Potrebbe essere
esattamente qui, come d’altronde potrebbe essere nell’ovunque
altrove, la meta che noi infaticabili visionatori cerchiamo con la
bramosia di chi non sa accontentarsi di quello che i nostri “amici”
vedono credendo chissacché, non è e non può
essere una sosta lunga ed appagante quella di Cántico das
criaturas (2006) perché il Gomes di questo corto, reduce
dall’esordio nel lungo con A Cara que Mereces (2004), gioca
a nascondersi, avanza sotto la traccia para-sperimentale, applica la
dimensione ludica al mezzo cinema in un’operazione che
caratterizzerà tutta la sua filmografia: c’è anche
una delicata nostalgia, una specie di marchio non visibile, ma
percepibile, che ha creato qualcosa di similare ad un immaginario
poetico: la malinconia, la filigrana dell’ironia, la leggerezza del
sentimento, fanno del cinema gomesiano una gemma dell’attualità
artistica, il tutto innervato da un vero studio del mezzo, una
ricerca strutturale molto appagante che ha trovato in Tabu
(2012) il proprio completamento e che ha riverberi non così
tenui anche sul lavoro sotto esame.
Costituito da tre parti
profondamente eterogenee, e da subito va evidenziata la riuscita
fusione della triade in un flusso misteriosamente coerente, Cántico
das criaturas nella porzione d’apertura girata in una finta
amatorialità (è sì esteticamente vicina all’8mm
ma occhio al lavoro in post-produzione sulla frequenza dei
fotogrammi) anticipa col menestrello Paolo Manera, uomo di cinema
nostrano, la prima metà di Our Beloved Month of August
(2008) dove in entrambe le situazioni si viene a creare una bislacca
commistione fra musica e ritratto folcloristico (qua abbiamo il
vagare per Assisi e la scopertura della statua), ma nella sezione
susseguente tutto cambia: al “filmino casalingo” si sostituisce
una rappresentazione in costume di San Francesco che ci trasporta nei
territori di de Oliveira, l’agiografia di Gomes è un tuffo
nel fittizio (i fondali disegnati, l’intensificazione delle luci)

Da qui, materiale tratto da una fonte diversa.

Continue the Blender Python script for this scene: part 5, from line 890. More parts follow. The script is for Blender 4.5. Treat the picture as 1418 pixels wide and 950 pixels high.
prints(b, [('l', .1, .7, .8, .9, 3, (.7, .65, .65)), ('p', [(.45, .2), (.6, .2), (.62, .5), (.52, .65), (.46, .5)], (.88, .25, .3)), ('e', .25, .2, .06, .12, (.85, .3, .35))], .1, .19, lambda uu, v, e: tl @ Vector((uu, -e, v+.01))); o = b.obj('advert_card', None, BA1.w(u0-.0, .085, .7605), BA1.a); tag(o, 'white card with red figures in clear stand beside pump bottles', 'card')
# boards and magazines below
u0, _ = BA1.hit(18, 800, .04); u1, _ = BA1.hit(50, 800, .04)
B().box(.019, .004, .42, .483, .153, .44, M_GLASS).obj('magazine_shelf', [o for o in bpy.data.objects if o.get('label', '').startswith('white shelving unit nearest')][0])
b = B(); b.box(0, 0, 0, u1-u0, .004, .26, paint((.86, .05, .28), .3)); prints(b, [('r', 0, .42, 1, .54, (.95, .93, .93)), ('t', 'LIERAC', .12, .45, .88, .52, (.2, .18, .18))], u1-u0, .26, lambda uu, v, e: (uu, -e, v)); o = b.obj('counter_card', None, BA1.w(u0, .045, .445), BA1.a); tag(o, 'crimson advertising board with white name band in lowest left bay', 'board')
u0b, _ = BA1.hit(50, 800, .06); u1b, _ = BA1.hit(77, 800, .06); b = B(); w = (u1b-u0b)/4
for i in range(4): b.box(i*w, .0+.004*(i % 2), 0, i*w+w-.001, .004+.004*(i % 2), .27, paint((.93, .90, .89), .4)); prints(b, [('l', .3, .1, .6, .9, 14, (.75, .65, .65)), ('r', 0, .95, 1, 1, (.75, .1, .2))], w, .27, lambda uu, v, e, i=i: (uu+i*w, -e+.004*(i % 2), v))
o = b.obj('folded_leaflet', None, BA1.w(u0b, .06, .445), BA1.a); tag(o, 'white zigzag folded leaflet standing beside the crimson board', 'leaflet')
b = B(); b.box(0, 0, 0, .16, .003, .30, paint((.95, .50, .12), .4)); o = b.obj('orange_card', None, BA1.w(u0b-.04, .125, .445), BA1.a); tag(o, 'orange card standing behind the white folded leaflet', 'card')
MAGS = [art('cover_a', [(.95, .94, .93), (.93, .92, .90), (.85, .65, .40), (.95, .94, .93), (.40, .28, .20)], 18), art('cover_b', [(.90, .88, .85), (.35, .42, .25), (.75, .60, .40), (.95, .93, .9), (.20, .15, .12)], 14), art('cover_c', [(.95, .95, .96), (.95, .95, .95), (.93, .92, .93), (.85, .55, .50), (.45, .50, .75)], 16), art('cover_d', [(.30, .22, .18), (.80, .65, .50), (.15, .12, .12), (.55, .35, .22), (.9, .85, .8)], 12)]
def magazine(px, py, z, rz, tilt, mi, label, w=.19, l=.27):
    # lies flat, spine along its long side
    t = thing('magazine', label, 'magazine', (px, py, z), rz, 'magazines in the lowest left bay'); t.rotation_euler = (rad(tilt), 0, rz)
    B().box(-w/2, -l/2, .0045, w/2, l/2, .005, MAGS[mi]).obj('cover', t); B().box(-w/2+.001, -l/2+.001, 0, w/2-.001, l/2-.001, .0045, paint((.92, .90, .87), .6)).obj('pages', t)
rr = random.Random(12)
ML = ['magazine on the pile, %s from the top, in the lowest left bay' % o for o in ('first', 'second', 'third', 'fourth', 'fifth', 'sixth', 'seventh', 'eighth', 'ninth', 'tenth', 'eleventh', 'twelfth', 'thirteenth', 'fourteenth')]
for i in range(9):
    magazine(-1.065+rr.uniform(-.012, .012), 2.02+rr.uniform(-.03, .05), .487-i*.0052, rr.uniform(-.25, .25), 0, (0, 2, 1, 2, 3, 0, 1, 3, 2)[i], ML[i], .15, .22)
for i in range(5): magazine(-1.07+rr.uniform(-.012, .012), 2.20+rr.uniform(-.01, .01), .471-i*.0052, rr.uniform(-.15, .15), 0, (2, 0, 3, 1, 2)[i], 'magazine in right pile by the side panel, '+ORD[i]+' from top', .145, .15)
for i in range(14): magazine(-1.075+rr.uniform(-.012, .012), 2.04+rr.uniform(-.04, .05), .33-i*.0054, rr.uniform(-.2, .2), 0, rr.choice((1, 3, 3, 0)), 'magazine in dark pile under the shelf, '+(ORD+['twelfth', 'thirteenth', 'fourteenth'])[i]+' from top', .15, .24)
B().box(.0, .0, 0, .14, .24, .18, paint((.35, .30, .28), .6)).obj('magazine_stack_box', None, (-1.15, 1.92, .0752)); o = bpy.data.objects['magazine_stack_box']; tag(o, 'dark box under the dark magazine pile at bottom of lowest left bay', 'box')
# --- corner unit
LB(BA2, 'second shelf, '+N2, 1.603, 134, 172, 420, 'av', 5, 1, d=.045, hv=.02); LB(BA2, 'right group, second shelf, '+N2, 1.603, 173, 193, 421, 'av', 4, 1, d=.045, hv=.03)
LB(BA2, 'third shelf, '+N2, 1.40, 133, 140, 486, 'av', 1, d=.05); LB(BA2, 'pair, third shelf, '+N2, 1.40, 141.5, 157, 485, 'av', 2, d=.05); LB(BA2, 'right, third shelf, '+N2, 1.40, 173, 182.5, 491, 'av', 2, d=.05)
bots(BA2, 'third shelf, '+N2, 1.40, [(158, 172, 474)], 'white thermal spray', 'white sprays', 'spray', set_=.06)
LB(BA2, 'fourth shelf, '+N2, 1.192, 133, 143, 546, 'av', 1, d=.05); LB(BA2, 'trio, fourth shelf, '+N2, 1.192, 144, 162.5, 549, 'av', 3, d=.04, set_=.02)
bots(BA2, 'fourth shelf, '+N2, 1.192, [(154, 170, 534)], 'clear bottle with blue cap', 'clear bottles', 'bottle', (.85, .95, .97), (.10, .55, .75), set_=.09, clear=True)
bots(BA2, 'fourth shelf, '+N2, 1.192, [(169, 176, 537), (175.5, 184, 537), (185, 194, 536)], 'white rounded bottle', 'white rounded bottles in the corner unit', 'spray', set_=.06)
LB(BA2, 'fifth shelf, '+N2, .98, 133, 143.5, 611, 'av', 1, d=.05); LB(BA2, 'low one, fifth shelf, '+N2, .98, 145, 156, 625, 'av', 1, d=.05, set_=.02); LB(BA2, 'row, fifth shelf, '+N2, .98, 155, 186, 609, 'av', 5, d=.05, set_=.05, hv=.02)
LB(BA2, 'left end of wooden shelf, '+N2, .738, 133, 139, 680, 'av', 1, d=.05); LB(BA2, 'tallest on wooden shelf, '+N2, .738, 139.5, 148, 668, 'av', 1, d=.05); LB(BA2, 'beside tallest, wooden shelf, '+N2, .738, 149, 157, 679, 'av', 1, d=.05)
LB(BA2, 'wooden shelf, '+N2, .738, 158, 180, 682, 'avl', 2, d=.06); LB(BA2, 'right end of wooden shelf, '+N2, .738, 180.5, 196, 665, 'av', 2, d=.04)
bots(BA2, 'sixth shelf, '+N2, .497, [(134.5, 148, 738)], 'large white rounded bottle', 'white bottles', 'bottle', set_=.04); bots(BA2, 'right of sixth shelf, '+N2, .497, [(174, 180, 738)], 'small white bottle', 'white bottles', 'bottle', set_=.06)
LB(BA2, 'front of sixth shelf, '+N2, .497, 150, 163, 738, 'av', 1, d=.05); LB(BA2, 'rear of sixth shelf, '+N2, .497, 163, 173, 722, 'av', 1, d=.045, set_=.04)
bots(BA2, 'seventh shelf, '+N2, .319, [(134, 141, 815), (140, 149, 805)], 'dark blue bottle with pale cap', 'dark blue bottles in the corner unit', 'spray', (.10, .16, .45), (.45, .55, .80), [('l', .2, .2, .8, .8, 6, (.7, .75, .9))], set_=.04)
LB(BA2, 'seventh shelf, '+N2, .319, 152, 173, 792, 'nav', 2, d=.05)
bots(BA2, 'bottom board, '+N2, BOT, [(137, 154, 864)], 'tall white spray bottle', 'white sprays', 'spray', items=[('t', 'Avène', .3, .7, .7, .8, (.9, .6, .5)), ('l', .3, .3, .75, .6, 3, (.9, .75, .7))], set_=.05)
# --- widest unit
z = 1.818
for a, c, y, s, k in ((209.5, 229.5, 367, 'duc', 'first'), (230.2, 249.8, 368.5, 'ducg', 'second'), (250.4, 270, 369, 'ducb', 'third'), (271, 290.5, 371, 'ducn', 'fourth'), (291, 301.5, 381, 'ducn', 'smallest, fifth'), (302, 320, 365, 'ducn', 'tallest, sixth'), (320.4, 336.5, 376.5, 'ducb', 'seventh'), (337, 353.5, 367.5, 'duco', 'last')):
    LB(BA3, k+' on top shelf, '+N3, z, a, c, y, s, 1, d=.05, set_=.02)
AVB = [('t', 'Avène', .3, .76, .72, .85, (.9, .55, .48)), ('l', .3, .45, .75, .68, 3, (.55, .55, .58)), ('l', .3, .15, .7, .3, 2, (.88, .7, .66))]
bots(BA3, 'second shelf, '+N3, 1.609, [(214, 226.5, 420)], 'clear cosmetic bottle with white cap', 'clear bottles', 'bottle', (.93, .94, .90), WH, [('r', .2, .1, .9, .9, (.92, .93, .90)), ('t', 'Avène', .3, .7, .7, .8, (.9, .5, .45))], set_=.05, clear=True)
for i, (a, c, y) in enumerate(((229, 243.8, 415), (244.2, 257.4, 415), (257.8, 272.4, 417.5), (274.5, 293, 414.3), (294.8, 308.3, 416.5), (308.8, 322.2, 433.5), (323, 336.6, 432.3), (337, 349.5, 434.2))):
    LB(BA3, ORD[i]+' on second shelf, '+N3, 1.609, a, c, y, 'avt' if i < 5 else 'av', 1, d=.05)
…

che contrasta e parimenti accarezza il segmento ultra realistico
dell’inizio. Il generarsi di questo evidente stridio mi pare che
esalti le possibilità pressoché smisurate del cinema e
della libertà che può garantire a chi ci lavora dentro,
non è affatto cosa da poco: anche se il corto non dura più
di venti minuti è grazie all’intraprendenza esplorativa che
possiamo goderci un piccolo studio sulle potenzialità della
settima arte, ed il piacere non si ferma alla messa in scena poiché
nello stralcio conclusivo si ha un’ulteriore riconfigurazione,
possibile summa delle precedenti: immagini etologiche, e quindi
precipitati di realtà, filtrate, riverniciate, splittate e
doppiate da una voce infantile che conduce il film in un inaspettato
inno alla vita, e quindi alla morte.